In view of above legal position, it is now well settled that the proceedings at the initial stage can be quashed when no prima facie offence is made out from the allegations taken on their face value as made in the First Information Report or the complaint or there is any legal bar or the allegations are vexatious or inherently improbable. The evidence cannot be appreciated or assessed under Section 482 Cr.P.C. as it is the work of the Trial Court and it is not proper for this Court to analyse the case of the informant in the light of all probabilities in order to determine whether the conviction would be sustainable and on such premises to arrive at a conclusion that the proceedings are to be quashed.

In the instant case, the allegations as made in the First Information Report show that the accused have ill treated and harassed the informant and demanded dowry from her. The objections as taken by the applicants including the plea of separate living are factual in nature and can be seen by the Trial Court.

Therefore,  I do not find any legal ground to interfere  and the charge sheet and the criminal proceedings cannot be quashed.
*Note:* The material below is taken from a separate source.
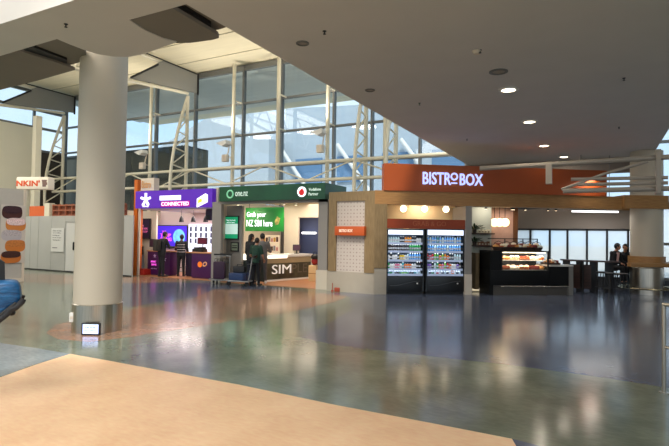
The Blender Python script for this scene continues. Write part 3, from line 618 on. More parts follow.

Therefore, the application under Section 482 Cr.P.C. is devoid of merits and is liable to be dismissed and is hereby dismissed. However, if the applicants surrender in the Court or are produced before the Court concerned and move an application for bail, the same shall be heard and decided by the Courts concerned expeditiously and according to law.

The interim stay order dated 7.9.2005 is hereby vacated. The copy of the order be sent to the Trial Court within 7 days.